--- EXERCISE DATA ---

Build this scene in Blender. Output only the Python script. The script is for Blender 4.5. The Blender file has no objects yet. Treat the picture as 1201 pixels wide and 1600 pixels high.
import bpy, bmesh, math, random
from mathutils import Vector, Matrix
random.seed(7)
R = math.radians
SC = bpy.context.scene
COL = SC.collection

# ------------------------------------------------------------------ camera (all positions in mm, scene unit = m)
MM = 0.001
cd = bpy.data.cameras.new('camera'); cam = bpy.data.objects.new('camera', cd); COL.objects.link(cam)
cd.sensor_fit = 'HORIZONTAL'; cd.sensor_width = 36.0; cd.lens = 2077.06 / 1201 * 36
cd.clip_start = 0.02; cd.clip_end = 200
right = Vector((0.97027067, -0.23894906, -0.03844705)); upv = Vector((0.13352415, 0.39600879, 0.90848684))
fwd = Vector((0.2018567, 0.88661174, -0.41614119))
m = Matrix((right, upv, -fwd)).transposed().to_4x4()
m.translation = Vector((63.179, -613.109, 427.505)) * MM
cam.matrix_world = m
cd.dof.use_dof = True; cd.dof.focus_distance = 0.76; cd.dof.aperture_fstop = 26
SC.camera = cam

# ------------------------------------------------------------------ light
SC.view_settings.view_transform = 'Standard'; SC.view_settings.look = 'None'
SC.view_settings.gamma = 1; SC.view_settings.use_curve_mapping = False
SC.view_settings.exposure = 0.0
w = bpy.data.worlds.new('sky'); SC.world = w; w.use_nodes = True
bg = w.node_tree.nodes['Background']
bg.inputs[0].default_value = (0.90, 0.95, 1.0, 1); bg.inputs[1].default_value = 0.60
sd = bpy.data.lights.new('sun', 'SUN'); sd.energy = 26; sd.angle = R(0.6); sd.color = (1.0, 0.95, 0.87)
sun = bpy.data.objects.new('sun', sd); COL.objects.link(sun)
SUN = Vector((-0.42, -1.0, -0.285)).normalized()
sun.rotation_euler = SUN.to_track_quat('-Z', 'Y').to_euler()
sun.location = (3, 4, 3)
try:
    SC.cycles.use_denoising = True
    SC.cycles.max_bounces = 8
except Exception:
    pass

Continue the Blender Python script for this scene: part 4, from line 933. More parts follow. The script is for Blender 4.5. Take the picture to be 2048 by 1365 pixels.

---

Return all of the data precisely as it appears.

Build this scene in Blender. Output only the Python script. The script is for Blender 4.5. The Blender file has no objects yet. Treat the picture as 1201 pixels wide and 1600 pixels high.
import bpy, bmesh, math, random
from mathutils import Vector, Matrix
random.seed(7)
R = math.radians
SC = bpy.context.scene
COL = SC.collection

# ------------------------------------------------------------------ camera (all positions in mm, scene unit = m)
MM = 0.001
cd = bpy.data.cameras.new('camera'); cam = bpy.data.objects.new('camera', cd); COL.objects.link(cam)
cd.sensor_fit = 'HORIZONTAL'; cd.sensor_width = 36.0; cd.lens = 2077.06 / 1201 * 36
cd.clip_start = 0.02; cd.clip_end = 200
right = Vector((0.97027067, -0.23894906, -0.03844705)); upv = Vector((0.13352415, 0.39600879, 0.90848684))
fwd = Vector((0.2018567, 0.88661174, -0.41614119))
m = Matrix((right, upv, -fwd)).transposed().to_4x4()
m.translation = Vector((63.179, -613.109, 427.505)) * MM
cam.matrix_world = m
cd.dof.use_dof = True; cd.dof.focus_distance = 0.76; cd.dof.aperture_fstop = 26
SC.camera = cam

# ------------------------------------------------------------------ light
SC.view_settings.view_transform = 'Standard'; SC.view_settings.look = 'None'
SC.view_settings.gamma = 1; SC.view_settings.use_curve_mapping = False
SC.view_settings.exposure = 0.0
w = bpy.data.worlds.new('sky'); SC.world = w; w.use_nodes = True
bg = w.node_tree.nodes['Background']
bg.inputs[0].default_value = (0.90, 0.95, 1.0, 1); bg.inputs[1].default_value = 0.60
sd = bpy.data.lights.new('sun', 'SUN'); sd.energy = 26; sd.angle = R(0.6); sd.color = (1.0, 0.95, 0.87)
sun = bpy.data.objects.new('sun', sd); COL.objects.link(sun)
SUN = Vector((-0.42, -1.0, -0.285)).normalized()
sun.rotation_euler = SUN.to_track_quat('-Z', 'Y').to_euler()
sun.location = (3, 4, 3)
try:
    SC.cycles.use_denoising = True
    SC.cycles.max_bounces = 8
except Exception:
    pass

Continue the Blender Python script for this scene: part 4, from line 933. More parts follow. The script is for Blender 4.5. Take the picture to be 2048 by 1365 pixels.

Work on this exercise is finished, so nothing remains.